A Fan in Angst

July 28, 2009

I’ve read every book in the Harry Potter series since they came out more than a decade ago. These are not the most cerebral books known to man since their scope and prose aren’t even comparable to Tolkien or Lewis’s works, but they are definitely enjoyable. Harry Potter appeals to everyone’s fantasies and emotions, transcending the barriers of gender and age in doing so (like Twilight, lol). I am not a huge fan, but I appreciate Harry Potter for what is: an entertaining brainless read.

 

With that said, I want to direct your attention to an article that Jessica Zafra wrote two days ago at the Philippine Star called “Technology is Magic“. In it she compares Tolkien’s Lord of the Rings trilogy with the Harry Potter series. She says:

With scope comes the stakes. In Rings the whole world is in peril: if Sauron wins, all the races of Middle Earth and particularly men will be enslaved. In Harry Potter if Voldemort wins, there will be a change of management at Hogwart’s school. (At least that is what I have gleaned from the movies, which are said to be inferior to the books.)

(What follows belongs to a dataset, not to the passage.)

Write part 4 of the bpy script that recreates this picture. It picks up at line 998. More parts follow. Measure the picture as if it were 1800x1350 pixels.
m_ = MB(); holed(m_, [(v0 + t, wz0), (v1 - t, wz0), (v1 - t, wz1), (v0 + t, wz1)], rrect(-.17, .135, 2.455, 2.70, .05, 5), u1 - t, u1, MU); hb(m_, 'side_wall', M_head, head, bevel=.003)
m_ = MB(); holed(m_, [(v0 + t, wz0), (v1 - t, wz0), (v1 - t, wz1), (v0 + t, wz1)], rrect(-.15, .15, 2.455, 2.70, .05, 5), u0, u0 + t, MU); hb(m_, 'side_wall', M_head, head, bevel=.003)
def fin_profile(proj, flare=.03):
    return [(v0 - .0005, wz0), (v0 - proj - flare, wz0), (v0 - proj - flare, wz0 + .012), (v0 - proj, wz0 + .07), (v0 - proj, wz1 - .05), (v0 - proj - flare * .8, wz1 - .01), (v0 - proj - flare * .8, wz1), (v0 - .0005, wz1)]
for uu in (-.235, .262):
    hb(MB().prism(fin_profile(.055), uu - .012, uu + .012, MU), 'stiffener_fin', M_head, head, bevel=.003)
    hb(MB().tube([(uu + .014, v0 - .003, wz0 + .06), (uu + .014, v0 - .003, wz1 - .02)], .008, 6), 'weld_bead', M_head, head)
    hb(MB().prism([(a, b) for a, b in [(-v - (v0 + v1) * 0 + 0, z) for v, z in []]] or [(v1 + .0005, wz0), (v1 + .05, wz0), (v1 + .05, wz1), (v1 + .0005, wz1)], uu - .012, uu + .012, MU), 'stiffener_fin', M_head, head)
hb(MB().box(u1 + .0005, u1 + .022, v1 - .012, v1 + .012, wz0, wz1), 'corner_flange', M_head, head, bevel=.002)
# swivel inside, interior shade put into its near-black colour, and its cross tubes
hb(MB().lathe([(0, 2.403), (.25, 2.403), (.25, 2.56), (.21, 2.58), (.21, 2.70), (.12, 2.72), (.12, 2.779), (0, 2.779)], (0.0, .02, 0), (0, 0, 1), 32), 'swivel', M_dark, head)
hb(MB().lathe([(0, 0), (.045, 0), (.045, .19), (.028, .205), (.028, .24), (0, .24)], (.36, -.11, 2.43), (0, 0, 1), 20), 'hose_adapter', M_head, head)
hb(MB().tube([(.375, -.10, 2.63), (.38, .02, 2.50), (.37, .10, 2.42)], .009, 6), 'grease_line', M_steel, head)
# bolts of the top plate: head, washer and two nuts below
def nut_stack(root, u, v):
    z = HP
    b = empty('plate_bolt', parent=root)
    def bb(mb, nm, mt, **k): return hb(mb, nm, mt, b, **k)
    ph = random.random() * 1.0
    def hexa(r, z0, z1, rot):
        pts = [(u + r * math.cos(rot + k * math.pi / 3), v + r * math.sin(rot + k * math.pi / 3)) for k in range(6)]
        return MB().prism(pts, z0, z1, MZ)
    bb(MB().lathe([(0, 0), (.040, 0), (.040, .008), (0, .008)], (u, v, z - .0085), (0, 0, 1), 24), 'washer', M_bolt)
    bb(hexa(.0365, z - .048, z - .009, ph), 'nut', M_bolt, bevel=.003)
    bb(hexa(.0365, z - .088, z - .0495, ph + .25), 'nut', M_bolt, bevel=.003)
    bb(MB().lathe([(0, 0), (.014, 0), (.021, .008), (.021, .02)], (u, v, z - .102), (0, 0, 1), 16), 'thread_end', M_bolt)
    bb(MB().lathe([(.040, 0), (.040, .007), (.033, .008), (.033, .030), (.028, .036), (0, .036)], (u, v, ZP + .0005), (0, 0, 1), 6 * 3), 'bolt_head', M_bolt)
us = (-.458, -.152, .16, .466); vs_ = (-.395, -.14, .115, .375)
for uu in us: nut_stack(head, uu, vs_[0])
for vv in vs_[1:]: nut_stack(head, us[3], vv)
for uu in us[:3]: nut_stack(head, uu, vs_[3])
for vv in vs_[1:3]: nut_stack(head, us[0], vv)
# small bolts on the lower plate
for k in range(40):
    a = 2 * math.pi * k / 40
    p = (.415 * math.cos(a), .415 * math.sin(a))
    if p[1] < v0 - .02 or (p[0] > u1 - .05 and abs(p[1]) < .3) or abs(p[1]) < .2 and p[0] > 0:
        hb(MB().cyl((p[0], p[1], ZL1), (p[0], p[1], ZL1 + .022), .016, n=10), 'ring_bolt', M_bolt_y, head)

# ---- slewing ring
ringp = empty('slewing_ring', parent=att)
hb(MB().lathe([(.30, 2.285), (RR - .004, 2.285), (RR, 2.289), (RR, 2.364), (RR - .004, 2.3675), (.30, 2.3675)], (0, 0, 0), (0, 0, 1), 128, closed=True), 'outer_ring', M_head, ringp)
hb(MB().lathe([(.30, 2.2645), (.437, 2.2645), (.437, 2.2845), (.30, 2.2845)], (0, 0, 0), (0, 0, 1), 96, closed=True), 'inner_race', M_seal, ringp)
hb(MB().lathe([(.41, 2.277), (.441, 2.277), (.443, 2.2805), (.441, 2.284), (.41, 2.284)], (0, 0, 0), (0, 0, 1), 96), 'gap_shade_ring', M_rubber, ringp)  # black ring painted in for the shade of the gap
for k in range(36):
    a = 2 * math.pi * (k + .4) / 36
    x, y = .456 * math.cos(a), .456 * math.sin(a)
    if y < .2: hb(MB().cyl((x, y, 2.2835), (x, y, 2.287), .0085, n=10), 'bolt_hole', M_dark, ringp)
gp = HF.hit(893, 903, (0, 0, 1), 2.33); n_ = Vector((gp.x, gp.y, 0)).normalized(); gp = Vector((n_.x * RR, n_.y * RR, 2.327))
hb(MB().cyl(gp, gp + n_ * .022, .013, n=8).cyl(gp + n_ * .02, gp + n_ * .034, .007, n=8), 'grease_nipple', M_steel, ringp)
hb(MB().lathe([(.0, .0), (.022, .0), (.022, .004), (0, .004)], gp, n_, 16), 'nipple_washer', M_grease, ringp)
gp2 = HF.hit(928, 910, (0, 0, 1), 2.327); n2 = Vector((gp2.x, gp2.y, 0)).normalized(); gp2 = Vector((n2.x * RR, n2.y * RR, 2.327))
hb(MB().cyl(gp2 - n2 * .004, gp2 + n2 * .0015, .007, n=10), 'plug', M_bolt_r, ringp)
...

It will probably be bad for regular people too, but in the movies a kind of apartheid exists between the wizards and ordinary humans (“muggles”). Occasionally we witness the casual destruction by dark forces of some famous London landmark, but few in the wizard dimension seem too perturbed. Since we are left in the dark about what’s at stake (Do we lose all our noses?) the war between good and evil has all the urgency of a battle for control of the high school drama guild.

 

Ms. Zafra admits (albeit implicitly) that she hasn’t read Harry Potter, which explains why she sounds quite clueless in the article. This is something that every Harry Potter reader knows: if Voldemort wins, both the supernatural and Muggle worlds—the whole planet— will be enslaved. Voldemort has particular hatred towards Muggle-born wizards and Muggles in general (hi Hitler!). He is not afraid to kill, he is ruthless, he is ambitious, he is evil. He is as much a villain as Sauron is. It’s sad that this wasn’t captured on film, but yeah, if you’ve read the book, you know it. It is a basic fact. It’s not just a change of Management at Hogwarts that’s at stake.

 

Ms. Zafra ads:

 

Then it hit me like a troll’s fist: Harry Potter is essentially elitist, while The Lord of the Rings is populist. I know how odd this sounds. Tolkien was a conservative, a member of the privileged class, and a defender of the old order. J.K. Rowling is a billionaire now, but at the time she wrote her novels she was a struggling single mother. But the hero of Tolkien’s epic is not Aragorn the reluctant king, Legolas the brave elf, or Gandalf, it’s little Frodo Baggins.

The smallest, most ordinary, least remarkable creature in the world changes the course of history. Power resides in the community of men, elves, dwarves and hobbits united by valor and sacrifice.

In contrast Rowling’s Harry Potter is a top student at a school so exclusive that ordinary people are unaware of its existence. There he competes with the other gifted kids, and by the sixth movie he is acknowledged as the chosen one who will save the world from the unspeakable evil. Power resides in one.

 

Harry Potter is not a top student. He’s actually pretty mediocre compared to other students at Hogwarts (except in Quidditch, sheesh). He’s just an average boy who just happens to always be at the right place at the right time and know all the right people. He was acknowledged as the chosen one, in a prophecy, but all he actually HAD to do was to literally give himself up to Voldemort and the rest was taken care of by his friends. Hogwarts isn’t an exclusive school, at least in the wizarding world. At a certain age, all wizards in the UK and Ireland are invited to attend. Therefore, it is erroneous to claim that Harry Potter is essentially elitist. It’s just a series about a, um, lucky lucky boy. I don’t quite know what to call it.

 

Ms. Zafra’s main points were 1.) Harry Potter is nooooo waaaay near the level of Lord of the Rings and 2.) technology is magic. My problem is that the arguments she made to support the former are moot. Why? Because she is comparing books she read to books she didn’t read (I’m not taking the level of comparison to films because she mentioned Tom Bombadil and barrow-wights, which aren’t in them). In doing so, she makes arguments that aren’t valid to support a—and I admit this—valid claim. An article like this from a journalist I respect is quite disillusioning. 

 

I know, I know, I shouldn’t have nitpicked. All this angst isn’t coming from a Harry Potter fan—I was a Jessica Zafra fan.